As each idea is sketched it seemingly ‘frees up space’ in the brain to create a new perspective. Once a few ideas have been sketched the designer can then reflect on the ideas using a very fast ‘compare and contrast’ method which draws yet further inspiration. There is even a moment of retrospection on the ‘old’ ideas being seen in a new light because the train of thought has already moved so far ahead.

So while Design Thinking propagates the methods traditionally used by designers -empathy, curiosity, ambiguity and divergent thinking, the ability to rapidly gestate and iterate through visualization has been left off the table in many organizations.

Interestingly, the use of Post-its in Design Thinking is actually a stopgap measure for some of the sketch-driven methods described above. The compactness of the Post-it forces participants to capture their thoughts very succinctly, which leads to ambiguity to onlookers and therefore creates an inspiration effect similar to how a loose sketch would. The laying-out of the Post-its aids us to ‘compare and contrast’ and helps us find patterns or gaps that can lead to further concepts.

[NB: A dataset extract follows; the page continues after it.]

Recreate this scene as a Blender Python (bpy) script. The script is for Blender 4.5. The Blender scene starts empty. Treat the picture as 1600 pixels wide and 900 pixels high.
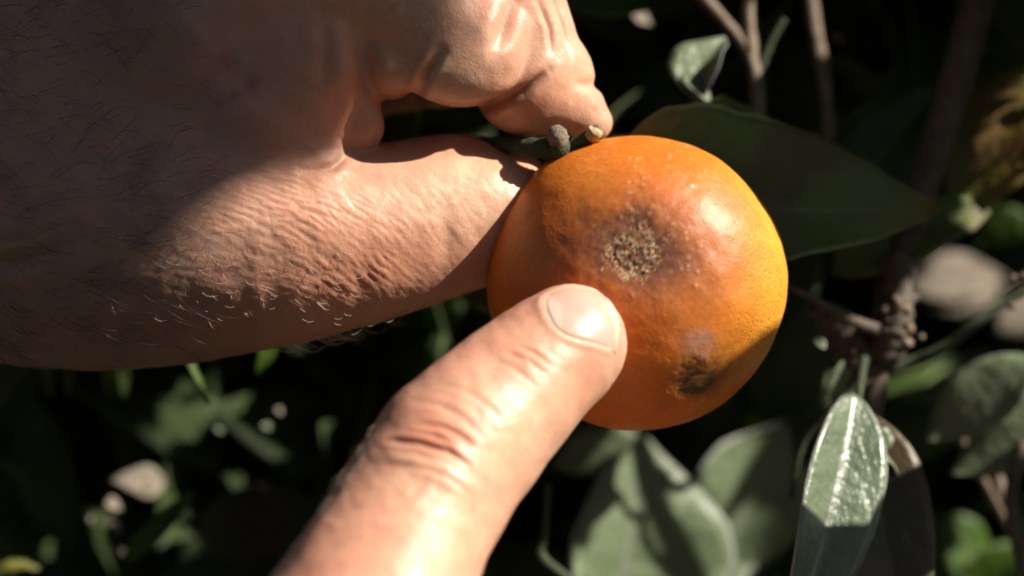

The Post-it is a weak substitute for the real thing. Sketched visuals complete the inspiration circuit within a split second, and this speed is critical to reach a creativity flow state (Mihaly Csikszentmihalyi) — or ‘getting into the zone’ as an athlete would call it.

So while Design Thinking is a tool for everyone, be sure to engage your designer or design partners in the ideation and at the very least, allow them to use the super large Post-its.